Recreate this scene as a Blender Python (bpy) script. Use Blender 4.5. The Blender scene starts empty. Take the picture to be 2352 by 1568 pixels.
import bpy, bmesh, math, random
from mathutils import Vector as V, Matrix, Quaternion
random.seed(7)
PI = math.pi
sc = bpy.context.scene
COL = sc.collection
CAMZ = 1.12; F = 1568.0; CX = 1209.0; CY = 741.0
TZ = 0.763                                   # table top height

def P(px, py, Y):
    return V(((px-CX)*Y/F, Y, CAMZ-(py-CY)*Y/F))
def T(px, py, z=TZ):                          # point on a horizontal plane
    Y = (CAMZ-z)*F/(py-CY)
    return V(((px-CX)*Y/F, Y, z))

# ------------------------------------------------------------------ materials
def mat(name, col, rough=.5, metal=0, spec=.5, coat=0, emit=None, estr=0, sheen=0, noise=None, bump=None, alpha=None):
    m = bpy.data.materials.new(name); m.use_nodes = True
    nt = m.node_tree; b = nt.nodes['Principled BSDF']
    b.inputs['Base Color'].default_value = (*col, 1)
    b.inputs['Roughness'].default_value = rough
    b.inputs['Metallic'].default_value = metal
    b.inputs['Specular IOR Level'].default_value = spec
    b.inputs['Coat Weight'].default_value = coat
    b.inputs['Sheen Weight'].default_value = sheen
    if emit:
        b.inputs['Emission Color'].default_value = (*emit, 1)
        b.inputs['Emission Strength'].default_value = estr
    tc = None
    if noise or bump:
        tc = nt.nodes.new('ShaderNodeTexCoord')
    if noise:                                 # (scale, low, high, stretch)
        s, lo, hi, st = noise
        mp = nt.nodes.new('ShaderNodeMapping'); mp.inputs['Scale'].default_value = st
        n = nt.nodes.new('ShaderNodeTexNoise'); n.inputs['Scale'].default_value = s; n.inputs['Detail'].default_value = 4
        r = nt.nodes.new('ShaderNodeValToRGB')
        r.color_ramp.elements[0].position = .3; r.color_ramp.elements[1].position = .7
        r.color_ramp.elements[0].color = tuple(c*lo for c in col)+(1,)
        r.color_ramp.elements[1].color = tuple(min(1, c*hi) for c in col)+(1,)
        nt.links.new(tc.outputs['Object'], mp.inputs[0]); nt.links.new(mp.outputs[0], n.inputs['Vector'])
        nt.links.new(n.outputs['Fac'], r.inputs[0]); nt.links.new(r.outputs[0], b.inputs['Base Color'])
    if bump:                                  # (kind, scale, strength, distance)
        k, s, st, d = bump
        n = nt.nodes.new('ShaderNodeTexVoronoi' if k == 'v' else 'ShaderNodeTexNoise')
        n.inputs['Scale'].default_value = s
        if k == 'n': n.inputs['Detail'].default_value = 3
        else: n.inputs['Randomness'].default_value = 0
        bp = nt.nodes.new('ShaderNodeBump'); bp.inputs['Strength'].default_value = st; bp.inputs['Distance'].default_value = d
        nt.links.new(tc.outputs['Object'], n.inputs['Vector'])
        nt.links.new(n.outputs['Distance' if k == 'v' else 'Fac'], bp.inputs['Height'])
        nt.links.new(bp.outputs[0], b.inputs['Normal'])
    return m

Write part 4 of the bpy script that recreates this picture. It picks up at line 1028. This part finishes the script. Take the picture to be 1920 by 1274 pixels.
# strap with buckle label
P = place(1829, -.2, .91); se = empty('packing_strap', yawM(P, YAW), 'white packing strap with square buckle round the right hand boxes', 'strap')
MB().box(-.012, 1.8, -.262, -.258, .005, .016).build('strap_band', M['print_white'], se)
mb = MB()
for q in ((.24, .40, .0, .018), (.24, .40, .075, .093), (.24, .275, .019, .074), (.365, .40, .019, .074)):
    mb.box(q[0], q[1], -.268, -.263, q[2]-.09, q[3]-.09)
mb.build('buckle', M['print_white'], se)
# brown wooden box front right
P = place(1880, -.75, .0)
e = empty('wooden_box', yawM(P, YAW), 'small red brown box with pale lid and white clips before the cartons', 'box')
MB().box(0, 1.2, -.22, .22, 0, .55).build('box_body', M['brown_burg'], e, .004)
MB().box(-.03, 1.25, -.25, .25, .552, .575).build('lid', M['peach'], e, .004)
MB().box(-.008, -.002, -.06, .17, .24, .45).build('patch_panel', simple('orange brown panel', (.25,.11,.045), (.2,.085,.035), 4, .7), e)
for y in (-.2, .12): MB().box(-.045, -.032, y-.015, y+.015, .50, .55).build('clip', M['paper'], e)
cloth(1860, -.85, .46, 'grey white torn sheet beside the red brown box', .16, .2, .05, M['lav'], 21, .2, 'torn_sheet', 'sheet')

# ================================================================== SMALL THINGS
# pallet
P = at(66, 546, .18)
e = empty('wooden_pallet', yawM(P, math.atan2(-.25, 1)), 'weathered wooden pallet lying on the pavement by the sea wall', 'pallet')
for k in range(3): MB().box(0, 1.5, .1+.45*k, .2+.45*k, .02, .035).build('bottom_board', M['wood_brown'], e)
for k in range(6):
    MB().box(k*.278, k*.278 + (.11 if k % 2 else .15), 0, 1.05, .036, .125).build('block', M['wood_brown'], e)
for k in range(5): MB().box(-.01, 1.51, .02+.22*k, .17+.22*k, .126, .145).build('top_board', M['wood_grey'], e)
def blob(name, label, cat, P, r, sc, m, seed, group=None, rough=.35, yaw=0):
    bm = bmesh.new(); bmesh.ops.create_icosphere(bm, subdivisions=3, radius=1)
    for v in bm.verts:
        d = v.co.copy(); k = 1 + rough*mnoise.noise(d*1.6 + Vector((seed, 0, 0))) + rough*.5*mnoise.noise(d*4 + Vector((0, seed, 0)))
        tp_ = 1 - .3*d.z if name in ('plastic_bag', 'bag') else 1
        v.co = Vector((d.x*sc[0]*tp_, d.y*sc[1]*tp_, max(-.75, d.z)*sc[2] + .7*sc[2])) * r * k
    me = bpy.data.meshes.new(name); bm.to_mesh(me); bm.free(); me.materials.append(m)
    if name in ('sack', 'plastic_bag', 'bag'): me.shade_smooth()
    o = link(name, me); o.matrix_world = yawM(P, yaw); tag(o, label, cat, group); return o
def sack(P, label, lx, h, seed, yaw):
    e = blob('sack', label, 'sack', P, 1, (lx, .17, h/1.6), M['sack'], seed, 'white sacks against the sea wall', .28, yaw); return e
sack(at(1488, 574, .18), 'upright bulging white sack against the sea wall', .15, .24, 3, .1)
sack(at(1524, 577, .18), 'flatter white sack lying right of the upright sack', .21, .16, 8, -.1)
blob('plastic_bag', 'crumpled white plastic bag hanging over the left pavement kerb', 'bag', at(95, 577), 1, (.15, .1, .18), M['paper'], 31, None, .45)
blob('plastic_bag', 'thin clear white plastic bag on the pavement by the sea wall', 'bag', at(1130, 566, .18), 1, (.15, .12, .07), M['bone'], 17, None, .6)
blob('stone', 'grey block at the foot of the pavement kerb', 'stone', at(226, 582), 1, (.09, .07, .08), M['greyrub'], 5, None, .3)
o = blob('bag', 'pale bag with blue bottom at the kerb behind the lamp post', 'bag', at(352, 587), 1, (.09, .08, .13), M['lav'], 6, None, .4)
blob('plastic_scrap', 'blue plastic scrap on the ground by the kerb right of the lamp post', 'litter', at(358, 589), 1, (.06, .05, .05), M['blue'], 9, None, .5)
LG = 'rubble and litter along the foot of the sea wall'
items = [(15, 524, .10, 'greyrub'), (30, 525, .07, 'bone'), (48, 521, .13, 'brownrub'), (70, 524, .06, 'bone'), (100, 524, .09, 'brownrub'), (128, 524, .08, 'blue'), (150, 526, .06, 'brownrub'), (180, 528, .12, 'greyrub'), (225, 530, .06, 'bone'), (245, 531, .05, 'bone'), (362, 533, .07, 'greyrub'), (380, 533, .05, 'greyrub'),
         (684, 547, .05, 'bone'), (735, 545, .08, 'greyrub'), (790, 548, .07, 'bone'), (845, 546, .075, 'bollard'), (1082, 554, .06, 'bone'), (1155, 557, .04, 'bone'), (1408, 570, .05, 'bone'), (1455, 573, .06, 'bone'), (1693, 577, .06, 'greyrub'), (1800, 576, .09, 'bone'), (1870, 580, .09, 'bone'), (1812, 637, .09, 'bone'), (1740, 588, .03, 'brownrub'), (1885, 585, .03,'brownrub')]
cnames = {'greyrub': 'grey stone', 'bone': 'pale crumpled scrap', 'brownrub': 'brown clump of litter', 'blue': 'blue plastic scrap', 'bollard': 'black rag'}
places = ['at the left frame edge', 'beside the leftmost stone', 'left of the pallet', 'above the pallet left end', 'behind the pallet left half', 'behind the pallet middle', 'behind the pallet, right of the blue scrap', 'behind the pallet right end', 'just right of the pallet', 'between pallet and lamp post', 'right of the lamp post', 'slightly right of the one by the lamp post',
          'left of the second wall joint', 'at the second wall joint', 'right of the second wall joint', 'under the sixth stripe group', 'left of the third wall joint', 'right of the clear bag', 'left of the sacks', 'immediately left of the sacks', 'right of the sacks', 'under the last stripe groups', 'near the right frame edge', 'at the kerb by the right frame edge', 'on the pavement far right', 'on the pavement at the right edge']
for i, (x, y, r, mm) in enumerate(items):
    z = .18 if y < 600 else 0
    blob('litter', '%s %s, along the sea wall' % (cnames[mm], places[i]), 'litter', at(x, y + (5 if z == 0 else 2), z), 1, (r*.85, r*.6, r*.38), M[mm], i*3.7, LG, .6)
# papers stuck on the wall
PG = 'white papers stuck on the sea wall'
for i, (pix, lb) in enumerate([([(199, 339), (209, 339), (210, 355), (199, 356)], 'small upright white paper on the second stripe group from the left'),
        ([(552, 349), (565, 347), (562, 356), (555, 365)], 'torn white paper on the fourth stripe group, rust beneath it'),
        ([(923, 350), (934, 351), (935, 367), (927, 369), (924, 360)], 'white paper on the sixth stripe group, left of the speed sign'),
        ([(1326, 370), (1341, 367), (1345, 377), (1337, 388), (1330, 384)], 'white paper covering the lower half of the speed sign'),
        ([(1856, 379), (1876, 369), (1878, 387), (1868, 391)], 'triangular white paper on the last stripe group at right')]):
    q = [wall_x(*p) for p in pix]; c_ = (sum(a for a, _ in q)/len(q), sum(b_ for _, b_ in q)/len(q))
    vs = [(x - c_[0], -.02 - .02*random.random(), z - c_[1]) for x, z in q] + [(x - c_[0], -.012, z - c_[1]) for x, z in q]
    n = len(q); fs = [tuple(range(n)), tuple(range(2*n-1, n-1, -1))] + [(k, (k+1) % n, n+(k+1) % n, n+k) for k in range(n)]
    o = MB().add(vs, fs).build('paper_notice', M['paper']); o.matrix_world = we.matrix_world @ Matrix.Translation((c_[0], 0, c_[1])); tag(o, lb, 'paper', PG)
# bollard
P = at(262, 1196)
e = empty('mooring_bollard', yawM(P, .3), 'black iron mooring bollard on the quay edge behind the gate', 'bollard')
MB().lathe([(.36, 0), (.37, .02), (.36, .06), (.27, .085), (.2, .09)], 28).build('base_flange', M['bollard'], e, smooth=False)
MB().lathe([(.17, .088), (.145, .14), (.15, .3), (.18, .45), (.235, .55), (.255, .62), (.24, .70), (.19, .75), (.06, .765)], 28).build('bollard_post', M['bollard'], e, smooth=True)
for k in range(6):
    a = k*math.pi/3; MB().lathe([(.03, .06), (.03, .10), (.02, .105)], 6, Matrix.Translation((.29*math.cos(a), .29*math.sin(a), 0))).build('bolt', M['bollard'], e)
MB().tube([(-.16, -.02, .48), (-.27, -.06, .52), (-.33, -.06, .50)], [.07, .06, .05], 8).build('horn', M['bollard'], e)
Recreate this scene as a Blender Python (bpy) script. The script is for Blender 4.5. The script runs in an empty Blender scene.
· · · · ·
**WHAT THIS TASK INVOLVES**.
Lines from the start of the material above through the line containing "return V(((px-CX)*Y/F, Y, z))" are to be duplicated exactly, and only those.

**RESULT BELOW**.
Recreate this scene as a Blender Python (bpy) script. Use Blender 4.5. The Blender scene starts empty. Take the picture to be 2352 by 1568 pixels.
import bpy, bmesh, math, random
from mathutils import Vector as V, Matrix, Quaternion
random.seed(7)
PI = math.pi
sc = bpy.context.scene
COL = sc.collection
CAMZ = 1.12; F = 1568.0; CX = 1209.0; CY = 741.0
TZ = 0.763                                   # table top height

def P(px, py, Y):
    return V(((px-CX)*Y/F, Y, CAMZ-(py-CY)*Y/F))
def T(px, py, z=TZ):                          # point on a horizontal plane
    Y = (CAMZ-z)*F/(py-CY)
    return V(((px-CX)*Y/F, Y, z))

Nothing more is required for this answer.